— START OF Information supplied —

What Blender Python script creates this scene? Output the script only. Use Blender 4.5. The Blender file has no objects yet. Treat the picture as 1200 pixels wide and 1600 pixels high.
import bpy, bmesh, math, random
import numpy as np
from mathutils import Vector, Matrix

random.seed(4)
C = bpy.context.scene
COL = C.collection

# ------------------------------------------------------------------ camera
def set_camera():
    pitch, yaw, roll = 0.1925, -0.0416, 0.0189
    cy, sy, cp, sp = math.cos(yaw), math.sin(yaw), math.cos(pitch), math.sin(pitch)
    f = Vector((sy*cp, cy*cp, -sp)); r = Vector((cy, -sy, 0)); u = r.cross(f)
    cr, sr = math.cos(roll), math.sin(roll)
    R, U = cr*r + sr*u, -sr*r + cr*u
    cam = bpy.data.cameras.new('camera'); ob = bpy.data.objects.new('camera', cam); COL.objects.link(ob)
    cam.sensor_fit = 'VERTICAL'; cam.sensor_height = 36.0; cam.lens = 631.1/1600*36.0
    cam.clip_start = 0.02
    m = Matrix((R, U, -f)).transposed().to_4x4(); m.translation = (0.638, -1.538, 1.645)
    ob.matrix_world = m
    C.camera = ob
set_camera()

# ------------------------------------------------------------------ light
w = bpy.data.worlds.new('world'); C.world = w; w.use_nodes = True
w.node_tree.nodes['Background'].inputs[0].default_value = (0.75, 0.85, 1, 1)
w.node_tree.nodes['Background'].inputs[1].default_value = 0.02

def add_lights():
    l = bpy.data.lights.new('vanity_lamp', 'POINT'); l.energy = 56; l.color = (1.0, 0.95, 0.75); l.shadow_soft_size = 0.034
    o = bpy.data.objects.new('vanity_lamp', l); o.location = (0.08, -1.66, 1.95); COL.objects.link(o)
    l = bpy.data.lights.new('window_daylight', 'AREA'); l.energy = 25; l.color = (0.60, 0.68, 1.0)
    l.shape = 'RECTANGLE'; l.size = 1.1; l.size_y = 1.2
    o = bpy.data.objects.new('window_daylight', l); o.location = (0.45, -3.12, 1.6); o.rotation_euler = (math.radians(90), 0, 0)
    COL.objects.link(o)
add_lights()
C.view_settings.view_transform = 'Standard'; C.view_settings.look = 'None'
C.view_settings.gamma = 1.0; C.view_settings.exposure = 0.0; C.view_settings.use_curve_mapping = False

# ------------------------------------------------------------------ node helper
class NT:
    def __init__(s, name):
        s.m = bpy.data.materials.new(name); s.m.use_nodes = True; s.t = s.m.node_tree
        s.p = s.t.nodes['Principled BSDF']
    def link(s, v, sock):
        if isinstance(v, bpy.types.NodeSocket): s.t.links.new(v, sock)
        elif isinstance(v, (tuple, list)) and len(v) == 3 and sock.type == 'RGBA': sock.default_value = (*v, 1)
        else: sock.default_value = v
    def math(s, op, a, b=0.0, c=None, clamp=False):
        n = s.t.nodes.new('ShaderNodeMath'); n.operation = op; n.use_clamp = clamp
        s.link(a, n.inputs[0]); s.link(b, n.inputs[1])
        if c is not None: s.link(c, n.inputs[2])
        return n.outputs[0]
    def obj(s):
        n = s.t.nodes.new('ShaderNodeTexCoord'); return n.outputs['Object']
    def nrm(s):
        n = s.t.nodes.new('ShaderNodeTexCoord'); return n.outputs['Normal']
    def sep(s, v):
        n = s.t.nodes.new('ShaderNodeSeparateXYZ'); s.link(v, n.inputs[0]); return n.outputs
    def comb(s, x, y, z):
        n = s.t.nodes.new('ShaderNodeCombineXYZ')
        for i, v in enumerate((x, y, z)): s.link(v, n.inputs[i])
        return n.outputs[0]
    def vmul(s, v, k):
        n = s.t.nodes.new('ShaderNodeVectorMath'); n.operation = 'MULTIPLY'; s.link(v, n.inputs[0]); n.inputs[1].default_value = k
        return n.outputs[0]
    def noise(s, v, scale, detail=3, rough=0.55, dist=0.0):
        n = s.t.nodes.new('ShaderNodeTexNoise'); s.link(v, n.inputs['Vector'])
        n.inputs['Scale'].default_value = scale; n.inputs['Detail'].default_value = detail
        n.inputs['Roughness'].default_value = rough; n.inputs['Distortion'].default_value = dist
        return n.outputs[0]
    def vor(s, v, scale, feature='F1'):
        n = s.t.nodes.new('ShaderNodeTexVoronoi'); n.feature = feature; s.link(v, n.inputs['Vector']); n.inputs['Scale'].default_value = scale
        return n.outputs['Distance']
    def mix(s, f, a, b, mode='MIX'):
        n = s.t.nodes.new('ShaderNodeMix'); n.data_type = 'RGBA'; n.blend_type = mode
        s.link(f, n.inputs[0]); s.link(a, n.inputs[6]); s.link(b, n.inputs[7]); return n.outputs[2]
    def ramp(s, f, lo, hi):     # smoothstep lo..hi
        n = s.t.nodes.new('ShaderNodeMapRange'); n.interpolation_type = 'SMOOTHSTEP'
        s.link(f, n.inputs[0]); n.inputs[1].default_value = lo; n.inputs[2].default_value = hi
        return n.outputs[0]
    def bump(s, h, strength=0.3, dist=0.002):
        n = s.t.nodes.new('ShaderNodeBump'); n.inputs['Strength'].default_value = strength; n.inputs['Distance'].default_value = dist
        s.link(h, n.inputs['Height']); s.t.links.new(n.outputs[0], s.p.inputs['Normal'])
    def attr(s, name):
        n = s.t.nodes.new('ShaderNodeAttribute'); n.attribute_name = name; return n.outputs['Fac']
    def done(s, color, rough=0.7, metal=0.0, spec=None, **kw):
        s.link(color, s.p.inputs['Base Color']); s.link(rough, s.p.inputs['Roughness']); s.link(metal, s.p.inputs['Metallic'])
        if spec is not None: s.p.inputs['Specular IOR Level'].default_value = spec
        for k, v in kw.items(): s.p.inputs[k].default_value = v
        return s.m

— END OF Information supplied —

Restate the listing exactly, starting at its first line and ending at the line where "from mathutils import Vector, Matrix" occurs; include both and no other lines.

What Blender Python script creates this scene? Output the script only. Use Blender 4.5. The Blender file has no objects yet. Treat the picture as 1200 pixels wide and 1600 pixels high.
import bpy, bmesh, math, random
import numpy as np
from mathutils import Vector, Matrix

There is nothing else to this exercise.